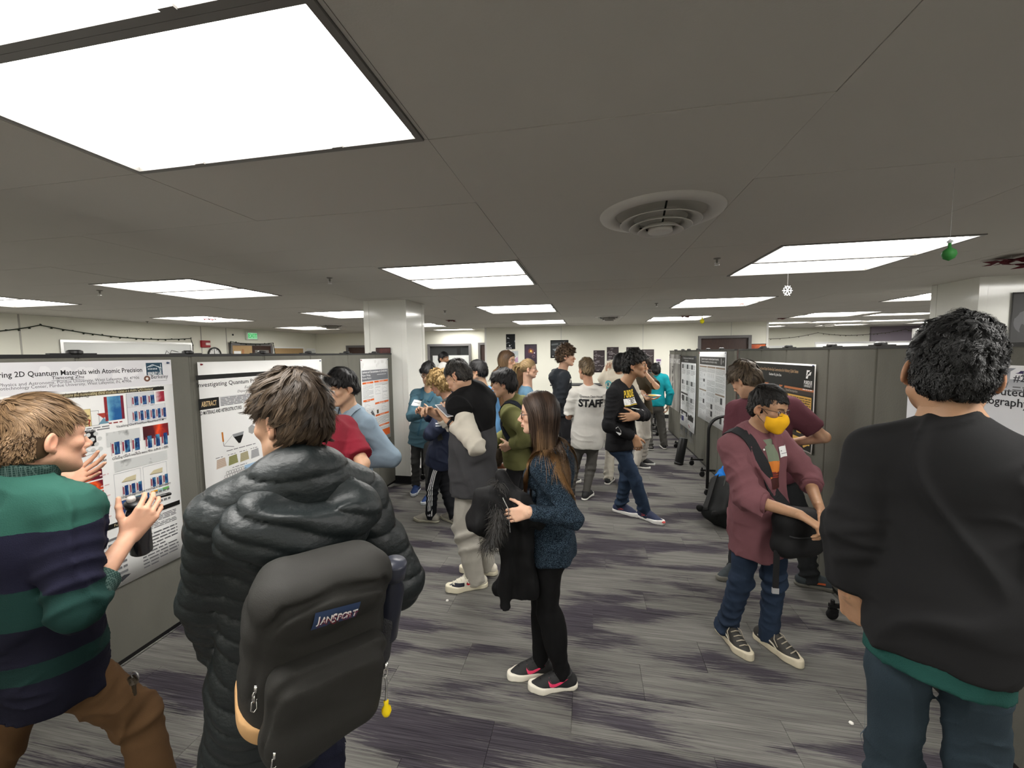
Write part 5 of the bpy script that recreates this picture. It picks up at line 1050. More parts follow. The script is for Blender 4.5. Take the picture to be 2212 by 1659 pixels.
def d_p2(D):
    k = (20, 20, 22); g = (120, 120, 122); bl = (14, 14, 14); tan = (214, 186, 140)
    x_, y_, w_, h_ = -0.0136, 0.0812, 0.9159, 0.0295; D.rect(x_, y_, w_, h_, bl); xs, ys = -0.0106, 0.1437; xe, ye = 0.9053, 0.1491; D.text(xs, (ys+ye)/2, .030, 'Investigating Quantum Properties of Topological Moire WSe2', k, xe-xs, .004)
    x_, y_ = 0.2848, 0.1848; D.text(x_, y_, .018, 'Euihyun Jo, Shuang Wu', g, .26, .004, 'L', 1, .3); x_, y_ = 0.2348, 0.2089; D.text(x_, y_, .018, 'Department of physics and astronomy', g, .36, .004, 'L', 1, .3)
    x_, y_, w_, h_ = -0.0083, 0.2295, 0.1205, 0.0696; D.rect(x_, y_, w_, h_, bl); D.text(x_+w_*.5, y_+h_*.5, .034, 'ABSTRACT', tan, w_*.74, .02, 'C'); D.rect(x_+w_+.005, y_, .95-x_-w_, h_*.92, (206, 206, 207)); D.lines(x_+w_+.01, y_+.005, .94-x_-w_, h_*.84, 6, (96, 96, 98), .42)
    xs, ys = -0.0061, 0.3205; xe, ye = 0.2568, 0.3187; D.text(xs, (ys+ye)/2, .024, '2D MATERIALS AND HETEROSTRUCTURES', k, xe-xs, .02); xs, ys = 0.2833, 0.3223; D.text(xs, ys, .024, 'UNCERTAINTY IN MOIRE', k, .3, .02); D.curve([(.40, .43), (.40, .98)], .0015, (190, 190, 190))
    D.poly([(.115, .465), (.125, .465), (.128, .53), (.118, .53)], (196, 120, 40)); D.curve([(.123, .53), (.126, .56), (.19, .58)], .004, (110, 110, 112)); D.curve([(.126, .555), (.19, .495)], .002, (130, 130, 130)); D.poly([(.185, .495), (.262, .49), (.255, .515), (.19, .515)], (150, 152, 154)); D.poly([(.192, .515), (.258, .512), (.235, .565), (.222, .565)], bl)
    D.poly([(.32+.028*cos(a), .49+.034*sin(a)) for a in np.linspace(pi/6, 2*pi+pi/6, 7)[:-1]], (166, 166, 164)); D.lines(.14, .592, .2, .012, 1)
    for i, c in enumerate(((206, 186, 168), (150, 150, 100), (180, 172, 140), (176, 176, 178))):
        x0 = .07+i*.077; D.poly([(x0+.006, .64), (x0+.056, .635), (x0+.064, .695), (x0, .70)], c); D.lines(x0, .622, .05, .01, 1)
        for j in range(5): D.curve([(x0+.004, .645+j*.011), (x0+.06, .642+j*.011)], .002, tuple(int(v*.75) for v in c))
    D.lines(.17, .715, .1, .01, 1)
    for j in range(4):
        for i in range(7):
            x0 = .10+i*.017+(3-j)*.012; y0 = .745+j*.022; D.poly([(x0+.007*cos(a), y0+.010*sin(a)) for a in np.linspace(0, 2*pi, 7)[:-1]], (240, 240, 238)); D.curve([(x0+.009*cos(a), y0+.012*sin(a)) for a in np.linspace(0, 2*pi, 7)[:-1]], .002, (50, 50, 54), True)
    for j in range(4):
        for i in range(11): x0 = .075+i*.0135; y0 = .838+j*.024-i*.002; D.curve([(x0, y0), (x0+.008, y0+.016), (x0+.014, y0)], .0035, (60, 62, 60) if j % 2 else (96, 98, 120))
    D.rect(.25, .73, .13, .115, grad('sky_print', [(0, (150, 190, 220)), (1, (200, 216, 236))], 'Z', 0, 1))
    for j in range(4): D.poly([(.24, .755+j*.025), (.27, .74+j*.025), (.32, .742+j*.025), (.285, .76+j*.025)], (130, 134, 140)); D.rect(.362, .742+j*.024, .02, .010, (80, 50, 110) if j % 2 == 0 else (44, 100, 150))
    D.poly([(.27, .89), (.33, .855), (.385, .86), (.33, .90)], (150, 150, 152)); D.poly([(.27, .89), (.33, .90), (.385, .862), (.385, .878), (.33, .917), (.27, .906)], (110, 40, 110)); D.poly([(.27, .906), (.33, .917), (.33, .925), (.27, .914)], (90, 90, 92))
    x_, y_, w_, h_ = 0.0000, 0.8062, 0.1197, 0.0482; D.rect(x_, y_, w_, h_, bl); D.text(x_+w_/2, y_+h_/2, .028, 'REFERENCES', tan, w_*.8, .02, 'C'); D.lines(x_+w_+.01, y_, .18, h_, 5, g, .35)
    for j in range(3):
        for i in range(5): x0 = .43+i*.018; y0 = .47+j*.03; D.curve([(x0+.009*cos(a), y0+.014*sin(a)) for a in np.linspace(0, 2*pi, 7)[:-1]], .0018, (80, 80, 84), True)
    D.rect(.42, .57, .14, .07, BLUE); D.frame(.43, .66, .3, .25, (190, 190, 192)); D.curve([(.45, .7), (.5, .72), (.6, .76), (.7, .8)], .002, g); D.curve([(.45, .75), (.6, .8), (.7, .88)], .002, g); D.lines(.6, .45, .35, .15, 10); D.lines(.75, .65, .2, .25, 14)
panel_poster(LEFT_POSTER, -2.668, 2.335, 1.320, 0.645, 1.120, 'white research poster with black bar and ABSTRACT box behind the puffer jacket man', d_p2)
def d_p3(D):
    o = (226, 104, 34); g = (116, 118, 124); w = (238, 238, 240); tx = (150, 150, 152)
    for i in range(9): D.circle(D.rr.uniform(.05, .95), D.rr.uniform(.02, .10), .02, (228, 228, 226), 9)
    D.rect(.03, .13, .95, .125, g); D.text(.05, .155, .024, 'Synthesis and Characterization of', w, .62, .02); D.text(.69, .155, .024, '(CH3)3SiI2', w, .26, .02); D.text(.05, .19, .020, 'Ryan Wang,', w, .28, .016); D.lines(.35, .183, .55, .014, 1, (200, 200, 204), .6); D.text(.05, .225, .018, 'Purdue Physics', w, .3, .012)
    for x0, y0, ww, t in ((.04, .265, .38, 'Abstract'), (.45, .262, .52, 'Motivation'), (.05, .465, .37, 'Methods'), (.45, .52, .52, 'Results'), (.45, .665, .52, 'Characterization'), (.45, .80, .52, 'Conclusions')): D.rect(x0, y0, ww, .022, o); D.text(x0+ww/2, y0+.011, .014, t, (250, 230, 214), ww*.4, .01, 'C')
    D.lines(.05, .295, .36, .16, 12, tx, .3); D.lines(.46, .29, .5, .03, 3, tx, .35)
    for x0, y0 in ((.48, .35), (.74, .33), (.74, .42), (.7, .56), (.1, .5)): D.curve([(x0, y0), (x0, y0+.07), (x0+.2, y0+.07)], .0025, (140, 140, 144)); D.curve([(x0+.02, y0+.05), (x0+.06, y0+.02), (x0+.18, y0+.045)], .002, (120, 124, 134)); D.lines(x0, y0-.015, .18, .01, 1, tx, .5)
    D.rect(.50, .61, .07, .045, (70, 66, 48)); D.poly([(.28, .62), (.34, .60), (.42, .66), (.40, .70)], (70, 74, 78)); D.lines(.05, .58, .36, .2, 14, tx, .3); D.lines(.46, .70, .5, .09, 7, tx, .35); D.lines(.46, .835, .5, .05, 4, tx, .35); D.rect(.40, .87, .58, .082, o); D.lines(.43, .885, .5, .05, 4, (250, 196, 160), .35)
panel_poster(LEFT_POSTER, -2.668, 4.360, 0.670, 0.685, 1.070, 'white poster with orange headings at end of the left partition', d_p3, (236, 237, 236))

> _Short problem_
Extract every line of the data exactly; pictures stay out.

> _Output for this task_
Write part 5 of the bpy script that recreates this picture. It picks up at line 1050. More parts follow. The script is for Blender 4.5. Take the picture to be 2212 by 1659 pixels.
def d_p2(D):
    k = (20, 20, 22); g = (120, 120, 122); bl = (14, 14, 14); tan = (214, 186, 140)
    x_, y_, w_, h_ = -0.0136, 0.0812, 0.9159, 0.0295; D.rect(x_, y_, w_, h_, bl); xs, ys = -0.0106, 0.1437; xe, ye = 0.9053, 0.1491; D.text(xs, (ys+ye)/2, .030, 'Investigating Quantum Properties of Topological Moire WSe2', k, xe-xs, .004)
    x_, y_ = 0.2848, 0.1848; D.text(x_, y_, .018, 'Euihyun Jo, Shuang Wu', g, .26, .004, 'L', 1, .3); x_, y_ = 0.2348, 0.2089; D.text(x_, y_, .018, 'Department of physics and astronomy', g, .36, .004, 'L', 1, .3)
    x_, y_, w_, h_ = -0.0083, 0.2295, 0.1205, 0.0696; D.rect(x_, y_, w_, h_, bl); D.text(x_+w_*.5, y_+h_*.5, .034, 'ABSTRACT', tan, w_*.74, .02, 'C'); D.rect(x_+w_+.005, y_, .95-x_-w_, h_*.92, (206, 206, 207)); D.lines(x_+w_+.01, y_+.005, .94-x_-w_, h_*.84, 6, (96, 96, 98), .42)
    xs, ys = -0.0061, 0.3205; xe, ye = 0.2568, 0.3187; D.text(xs, (ys+ye)/2, .024, '2D MATERIALS AND HETEROSTRUCTURES', k, xe-xs, .02); xs, ys = 0.2833, 0.3223; D.text(xs, ys, .024, 'UNCERTAINTY IN MOIRE', k, .3, .02); D.curve([(.40, .43), (.40, .98)], .0015, (190, 190, 190))
    D.poly([(.115, .465), (.125, .465), (.128, .53), (.118, .53)], (196, 120, 40)); D.curve([(.123, .53), (.126, .56), (.19, .58)], .004, (110, 110, 112)); D.curve([(.126, .555), (.19, .495)], .002, (130, 130, 130)); D.poly([(.185, .495), (.262, .49), (.255, .515), (.19, .515)], (150, 152, 154)); D.poly([(.192, .515), (.258, .512), (.235, .565), (.222, .565)], bl)
    D.poly([(.32+.028*cos(a), .49+.034*sin(a)) for a in np.linspace(pi/6, 2*pi+pi/6, 7)[:-1]], (166, 166, 164)); D.lines(.14, .592, .2, .012, 1)
    for i, c in enumerate(((206, 186, 168), (150, 150, 100), (180, 172, 140), (176, 176, 178))):
        x0 = .07+i*.077; D.poly([(x0+.006, .64), (x0+.056, .635), (x0+.064, .695), (x0, .70)], c); D.lines(x0, .622, .05, .01, 1)
        for j in range(5): D.curve([(x0+.004, .645+j*.011), (x0+.06, .642+j*.011)], .002, tuple(int(v*.75) for v in c))
    D.lines(.17, .715, .1, .01, 1)
    for j in range(4):
        for i in range(7):
            x0 = .10+i*.017+(3-j)*.012; y0 = .745+j*.022; D.poly([(x0+.007*cos(a), y0+.010*sin(a)) for a in np.linspace(0, 2*pi, 7)[:-1]], (240, 240, 238)); D.curve([(x0+.009*cos(a), y0+.012*sin(a)) for a in np.linspace(0, 2*pi, 7)[:-1]], .002, (50, 50, 54), True)
    for j in range(4):
        for i in range(11): x0 = .075+i*.0135; y0 = .838+j*.024-i*.002; D.curve([(x0, y0), (x0+.008, y0+.016), (x0+.014, y0)], .0035, (60, 62, 60) if j % 2 else (96, 98, 120))
    D.rect(.25, .73, .13, .115, grad('sky_print', [(0, (150, 190, 220)), (1, (200, 216, 236))], 'Z', 0, 1))
    for j in range(4): D.poly([(.24, .755+j*.025), (.27, .74+j*.025), (.32, .742+j*.025), (.285, .76+j*.025)], (130, 134, 140)); D.rect(.362, .742+j*.024, .02, .010, (80, 50, 110) if j % 2 == 0 else (44, 100, 150))
    D.poly([(.27, .89), (.33, .855), (.385, .86), (.33, .90)], (150, 150, 152)); D.poly([(.27, .89), (.33, .90), (.385, .862), (.385, .878), (.33, .917), (.27, .906)], (110, 40, 110)); D.poly([(.27, .906), (.33, .917), (.33, .925), (.27, .914)], (90, 90, 92))
    x_, y_, w_, h_ = 0.0000, 0.8062, 0.1197, 0.0482; D.rect(x_, y_, w_, h_, bl); D.text(x_+w_/2, y_+h_/2, .028, 'REFERENCES', tan, w_*.8, .02, 'C'); D.lines(x_+w_+.01, y_, .18, h_, 5, g, .35)
    for j in range(3):
        for i in range(5): x0 = .43+i*.018; y0 = .47+j*.03; D.curve([(x0+.009*cos(a), y0+.014*sin(a)) for a in np.linspace(0, 2*pi, 7)[:-1]], .0018, (80, 80, 84), True)
    D.rect(.42, .57, .14, .07, BLUE); D.frame(.43, .66, .3, .25, (190, 190, 192)); D.curve([(.45, .7), (.5, .72), (.6, .76), (.7, .8)], .002, g); D.curve([(.45, .75), (.6, .8), (.7, .88)], .002, g); D.lines(.6, .45, .35, .15, 10); D.lines(.75, .65, .2, .25, 14)
panel_poster(LEFT_POSTER, -2.668, 2.335, 1.320, 0.645, 1.120, 'white research poster with black bar and ABSTRACT box behind the puffer jacket man', d_p2)
def d_p3(D):
    o = (226, 104, 34); g = (116, 118, 124); w = (238, 238, 240); tx = (150, 150, 152)
    for i in range(9): D.circle(D.rr.uniform(.05, .95), D.rr.uniform(.02, .10), .02, (228, 228, 226), 9)
    D.rect(.03, .13, .95, .125, g); D.text(.05, .155, .024, 'Synthesis and Characterization of', w, .62, .02); D.text(.69, .155, .024, '(CH3)3SiI2', w, .26, .02); D.text(.05, .19, .020, 'Ryan Wang,', w, .28, .016); D.lines(.35, .183, .55, .014, 1, (200, 200, 204), .6); D.text(.05, .225, .018, 'Purdue Physics', w, .3, .012)
    for x0, y0, ww, t in ((.04, .265, .38, 'Abstract'), (.45, .262, .52, 'Motivation'), (.05, .465, .37, 'Methods'), (.45, .52, .52, 'Results'), (.45, .665, .52, 'Characterization'), (.45, .80, .52, 'Conclusions')): D.rect(x0, y0, ww, .022, o); D.text(x0+ww/2, y0+.011, .014, t, (250, 230, 214), ww*.4, .01, 'C')
    D.lines(.05, .295, .36, .16, 12, tx, .3); D.lines(.46, .29, .5, .03, 3, tx, .35)
    for x0, y0 in ((.48, .35), (.74, .33), (.74, .42), (.7, .56), (.1, .5)): D.curve([(x0, y0), (x0, y0+.07), (x0+.2, y0+.07)], .0025, (140, 140, 144)); D.curve([(x0+.02, y0+.05), (x0+.06, y0+.02), (x0+.18, y0+.045)], .002, (120, 124, 134)); D.lines(x0, y0-.015, .18, .01, 1, tx, .5)
    D.rect(.50, .61, .07, .045, (70, 66, 48)); D.poly([(.28, .62), (.34, .60), (.42, .66), (.40, .70)], (70, 74, 78)); D.lines(.05, .58, .36, .2, 14, tx, .3); D.lines(.46, .70, .5, .09, 7, tx, .35); D.lines(.46, .835, .5, .05, 4, tx, .35); D.rect(.40, .87, .58, .082, o); D.lines(.43, .885, .5, .05, 4, (250, 196, 160), .35)
panel_poster(LEFT_POSTER, -2.668, 4.360, 0.670, 0.685, 1.070, 'white poster with orange headings at end of the left partition', d_p3, (236, 237, 236))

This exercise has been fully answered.